In the listing below, find every line containing "extends" and copy it out.
* * * * *
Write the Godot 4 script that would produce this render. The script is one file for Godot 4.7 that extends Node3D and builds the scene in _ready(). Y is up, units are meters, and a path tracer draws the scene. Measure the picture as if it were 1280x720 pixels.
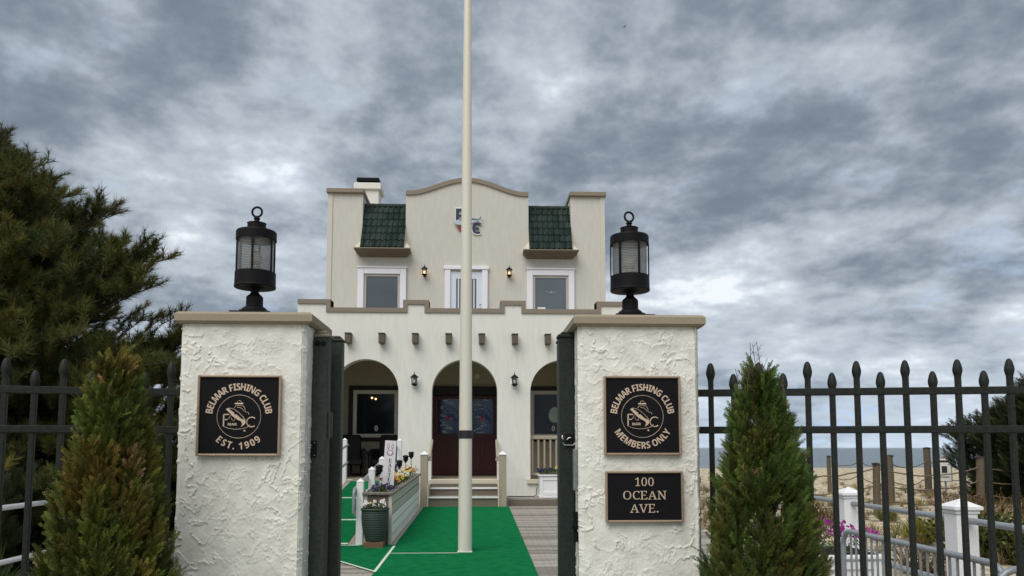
extends Node3D

# ------------------------------------------------------------------ mesh builder
class Shape:
	var v := PackedVector3Array()
	var n := PackedVector3Array()
	var c := PackedColorArray()
	var tint := Color.WHITE
	func tri(a: Vector3, b: Vector3, d: Vector3, na = null, nb = null, nd = null) -> void:
		var g: Vector3 = (b - a).cross(d - a)
		if g.length_squared() < 1e-16: return
		var n0: Vector3 = na if na != null else g.normalized()
		var n1: Vector3 = nb if nb != null else n0
		var n2: Vector3 = nd if nd != null else n0
		if g.dot(n0 + n1 + n2) > 0.0:
			v.append(a); v.append(d); v.append(b); n.append(n0); n.append(n2); n.append(n1)
		else:
			v.append(a); v.append(b); v.append(d); n.append(n0); n.append(n1); n.append(n2)
		c.append(tint); c.append(tint); c.append(tint)
	func quad(a: Vector3, b: Vector3, d: Vector3, e: Vector3, nn = null) -> void:
		tri(a, b, d, nn, nn, nn); tri(a, d, e, nn, nn, nn)
	func facing(a: Vector3, b: Vector3, d: Vector3, e: Vector3, inside: Vector3) -> void:
		var g := (b - a).cross(d - a)
		if g.length_squared() < 1e-18: g = (d - a).cross(e - a)
		if g.dot((a + b + d + e) * 0.25 - inside) < 0.0: g = -g
		quad(a, b, d, e, g.normalized())
	func box(at: Vector3, s: Vector3, bev := 0.0, bs := Basis()) -> void:
		var h := s * 0.5
		var b: float = min(bev, min(h.x, min(h.y, h.z)) * 0.9)
		for ax in 3:
			var u := (ax + 1) % 3
			var w := (ax + 2) % 3
			for sg in [-1.0, 1.0]:
				var nn := Vector3(); nn[ax] = sg
				var p := []
				for q in [[-1, -1], [1, -1], [1, 1], [-1, 1]]:
					var t := Vector3(); t[ax] = sg * h[ax]; t[u] = q[0] * (h[u] - b); t[w] = q[1] * (h[w] - b)
					p.append(at + bs * t)
				quad(p[0], p[1], p[2], p[3], bs * nn)
		if b <= 0.0: return
		for ax in 3:
			var u := (ax + 1) % 3
			var w := (ax + 2) % 3
			for su in [-1.0, 1.0]:
				for sw in [-1.0, 1.0]:
					var p := []
					for q in [[-1, 0], [1, 0], [1, 1], [-1, 1]]:
						var t := Vector3(); t[ax] = q[0] * (h[ax] - b)
						t[u] = su * (h[u] - (b if q[1] == 1 else 0.0)); t[w] = sw * (h[w] - (0.0 if q[1] == 1 else b))
						p.append(at + bs * t)
					var nn := Vector3(); nn[u] = su; nn[w] = sw
					quad(p[0], p[1], p[2], p[3], bs * nn.normalized())
		for sx in [-1.0, 1.0]:
			for sy in [-1.0, 1.0]:
				for sz in [-1.0, 1.0]:
					var m := Vector3(sx, sy, sz)
					var a := at + bs * (m * (h - Vector3(0, b, b))); var d := at + bs * (m * (h - Vector3(b, 0, b))); var e := at + bs * (m * (h - Vector3(b, b, 0)))
					tri(a, d, e, bs * m.normalized(), bs * m.normalized(), bs * m.normalized())
	func tube(pts: Array, r, seg := 8, caps := true) -> void:
		var rings := []
		var nrm := []
		var ref := Vector3.UP
		var count := pts.size()
		for i in count:
			var t: Vector3 = (pts[min(i + 1, count - 1)] - pts[max(i - 1, 0)]).normalized()
			if i == 0 and abs(t.dot(ref)) > 0.95: ref = Vector3.RIGHT
			var x := (ref - t * ref.dot(t)).normalized()
			ref = x
			var y := t.cross(x)
			var rr: float = r[i] if r is Array else r
			var ring := []
			var nr := []
			for k in seg:
				var a := TAU * k / seg
				var d := x * cos(a) + y * sin(a)
				ring.append(pts[i] + d * rr); nr.append(d)
			rings.append(ring); nrm.append(nr)
		for i in count - 1:
			for k in seg:
				var k2 := (k + 1) % seg
				tri(rings[i][k], rings[i][k2], rings[i + 1][k2], nrm[i][k], nrm[i][k2], nrm[i + 1][k2])
				tri(rings[i][k], rings[i + 1][k2], rings[i + 1][k], nrm[i][k], nrm[i + 1][k2], nrm[i + 1][k])
		if caps:
			for e in [0, count - 1]:
				var t2: Vector3 = (pts[0] - pts[1]).normalized() if e == 0 else (pts[count - 1] - pts[count - 2]).normalized()
				for k in range(1, seg - 1):
					tri(rings[e][0], rings[e][k], rings[e][k + 1], t2, t2, t2)
	func lathe(prof: Array, seg := 24, at := Vector3.ZERO, smooth := false, bs := Basis()) -> void:
		for i in prof.size() - 1:
			var a: Vector2 = prof[i]
			var b: Vector2 = prof[i + 1]
			var d := b - a
			if d.length() < 1e-6: continue
			var nn := Vector2(d.y, -d.x).normalized()
			var n0 := nn
			var n1 := nn
			if smooth:
				if i > 0:
					var dp: Vector2 = a - prof[i - 1]
					n0 = (nn + Vector2(dp.y, -dp.x).normalized()).normalized()
				if i < prof.size() - 2:
					var dn: Vector2 = prof[i + 2] - b
					n1 = (nn + Vector2(dn.y, -dn.x).normalized()).normalized()
			for k in seg:
				var a0 := TAU * k / seg
				var a1 := TAU * (k + 1) / seg
				var e0 := Vector3(cos(a0), 0, sin(a0)); var e1 := Vector3(cos(a1), 0, sin(a1))
				var p00 := at + bs * (e0 * a.x + Vector3.UP * a.y); var p01 := at + bs * (e1 * a.x + Vector3.UP * a.y)
				var p10 := at + bs * (e0 * b.x + Vector3.UP * b.y); var p11 := at + bs * (e1 * b.x + Vector3.UP * b.y)
				var m00 := bs * (e0 * n0.x + Vector3.UP * n0.y); var m01 := bs * (e1 * n0.x + Vector3.UP * n0.y)
				var m10 := bs * (e0 * n1.x + Vector3.UP * n1.y); var m11 := bs * (e1 * n1.x + Vector3.UP * n1.y)
				tri(p00, p01, p11, m00, m01, m11); tri(p00, p11, p10, m00, m11, m10)
	# polygon in x,y extruded from z0 to z1; edges turning less than 40 degrees are shaded smooth
	func prism(poly: PackedVector2Array, z0: float, z1: float, xf := Transform3D()) -> void:
		var cw := 0.0
		var m := poly.size()
		for i in m: cw += poly[i].cross(poly[(i + 1) % m])
		if cw < 0.0: poly.reverse()
		var idx := Geometry2D.triangulate_polygon(poly)
		var fz := (xf.basis * Vector3(0, 0, 1)).normalized()
		var front: float = max(z0, z1)
		var back: float = min(z0, z1)
		for i in range(0, idx.size(), 3):
			var p := []
			for k in 3: p.append(poly[idx[i + k]])
			tri(xf * Vector3(p[0].x, p[0].y, front), xf * Vector3(p[1].x, p[1].y, front), xf * Vector3(p[2].x, p[2].y, front), fz, fz, fz)
			tri(xf * Vector3(p[0].x, p[0].y, back), xf * Vector3(p[1].x, p[1].y, back), xf * Vector3(p[2].x, p[2].y, back), -fz, -fz, -fz)
		var en := []
		for i in m:
			var d: Vector2 = (poly[(i + 1) % m] - poly[i]).normalized()
			en.append(Vector2(d.y, -d.x))
		for i in m:
			var j := (i + 1) % m
			var n0: Vector2 = en[i]
			var n1: Vector2 = en[i]
			if en[i].dot(en[(i + m - 1) % m]) > 0.76: n0 = (en[i] + en[(i + m - 1) % m]).normalized()
			if en[i].dot(en[j]) > 0.76: n1 = (en[i] + en[j]).normalized()
			var a := xf * Vector3(poly[i].x, poly[i].y, front); var b := xf * Vector3(poly[j].x, poly[j].y, front)
			var d2 := xf * Vector3(poly[j].x, poly[j].y, back); var e := xf * Vector3(poly[i].x, poly[i].y, back)
			var m0 := (xf.basis * Vector3(n0.x, n0.y, 0)).normalized(); var m1 := (xf.basis * Vector3(n1.x, n1.y, 0)).normalized()
			tri(a, b, d2, m0, m1, m1); tri(a, d2, e, m0, m1, m0)
	func ball(at: Vector3, r: float, seg := 12, sq := Vector3.ONE) -> void:
		var rows := int(seg / 2)
		for i in rows:
			for k in seg:
				var q := []
				for o in [[0, 0], [0, 1], [1, 1], [1, 0]]:
					var t: float = PI * (i + o[0]) / rows
					var a: float = TAU * (k + o[1]) / seg
					q.append(Vector3(sin(t) * cos(a), cos(t), sin(t) * sin(a)))
				tri(at + q[0] * r * sq, at + q[1] * r * sq, at + q[2] * r * sq, (q[0] / sq).normalized(), (q[1] / sq).normalized(), (q[2] / sq).normalized())
				tri(at + q[0] * r * sq, at + q[2] * r * sq, at + q[3] * r * sq, (q[0] / sq).normalized(), (q[2] / sq).normalized(), (q[3] / sq).normalized())
	func add_mesh(m: Mesh, xf: Transform3D) -> void:
		for s in m.get_surface_count():
			var a := m.surface_get_arrays(s)
			var vv: PackedVector3Array = a[Mesh.ARRAY_VERTEX]
			var nn: PackedVector3Array = a[Mesh.ARRAY_NORMAL]
			var ii = a[Mesh.ARRAY_INDEX]
			var order: PackedInt32Array = ii if ii != null else PackedInt32Array(range(vv.size()))
			for k in range(0, order.size() - 2, 3):
				tri(xf * vv[order[k]], xf * vv[order[k + 1]], xf * vv[order[k + 2]], (xf.basis * nn[order[k]]).normalized(), (xf.basis * nn[order[k + 1]]).normalized(), (xf.basis * nn[order[k + 2]]).normalized())
	func mesh(colored := false) -> ArrayMesh:
		var a := []
		a.resize(Mesh.ARRAY_MAX)
		a[Mesh.ARRAY_VERTEX] = v; a[Mesh.ARRAY_NORMAL] = n
		if colored: a[Mesh.ARRAY_COLOR] = c
		var m := ArrayMesh.new()
		m.add_surface_from_arrays(Mesh.PRIMITIVE_TRIANGLES, a)
		return m

# ------------------------------------------------------------------ naming and placing
var M := {}
var rng := RandomNumberGenerator.new()

func uniq(parent: Node, called: String) -> String:
	if not parent.has_node(called): return called
	var k := 1
	if parent.has_meta("n_" + called): k = parent.get_meta("n_" + called)
	while parent.has_node("%s_%03d" % [called, k]): k += 1
	parent.set_meta("n_" + called, k + 1)
	return "%s_%03d" % [called, k]

func obj(called: String, s, m: Material, parent: Node = self, at := Vector3.ZERO, bs := Basis()) -> MeshInstance3D:
	var o := MeshInstance3D.new()
	o.name = uniq(parent, called)
	o.mesh = s.mesh() if s is Shape else s
	o.material_override = m
	o.transform = Transform3D(bs, at)
	parent.add_child(o, true)
	return o

func tag(o: Node, label: String, category: String, group := "") -> Node:
	o.set_meta("label", label); o.set_meta("category", category)
	if group != "": o.set_meta("group", group)
	return o

func thing(called: String, label: String, category: String, at := Vector3.ZERO, turn := 0.0, group := "") -> Node3D:
	var o := Node3D.new()
	o.name = uniq(self, called)
	o.position = at; o.rotation.y = turn
	add_child(o, true)
	tag(o, label, category, group)
	return o

func struct(called: String, s, m: Material, parent: Node = self) -> MeshInstance3D:
	var o := obj(called, s, m, parent)
	if parent == self: o.set_meta("kind", "structure")
	return o

func dup(src: Node3D, called: String, label: String, at: Vector3, turn := 0.0) -> Node3D:
	var r: Node3D = src.duplicate()
	r.name = uniq(self, called)
	add_child(r, true)
	r.position = at; r.rotation.y = turn
	r.set_meta("label", label)
	return r

func baked(m: Mesh, xf: Array, cols: Array) -> ArrayMesh:
	# copies of a small vertex-coloured mesh joined into one mesh
	var a := m.surface_get_arrays(0)
	var vv: PackedVector3Array = a[Mesh.ARRAY_VERTEX]
	var nn: PackedVector3Array = a[Mesh.ARRAY_NORMAL]
	var cc: PackedColorArray = a[Mesh.ARRAY_COLOR]
	var s := Shape.new()
	for i in xf.size():
		var t: Transform3D = xf[i]
		for k in vv.size():
			s.v.append(t * vv[k]); s.n.append((t.basis * nn[k]).normalized()); s.c.append(cc[k] * cols[i])
	return s.mesh(true)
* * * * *
• Problem solution:
Write the Godot 4 script that would produce this render. The script is one file for Godot 4.7 that extends Node3D and builds the scene in _ready(). Y is up, units are meters, and a path tracer draws the scene. Measure the picture as if it were 1280x720 pixels.
extends Node3D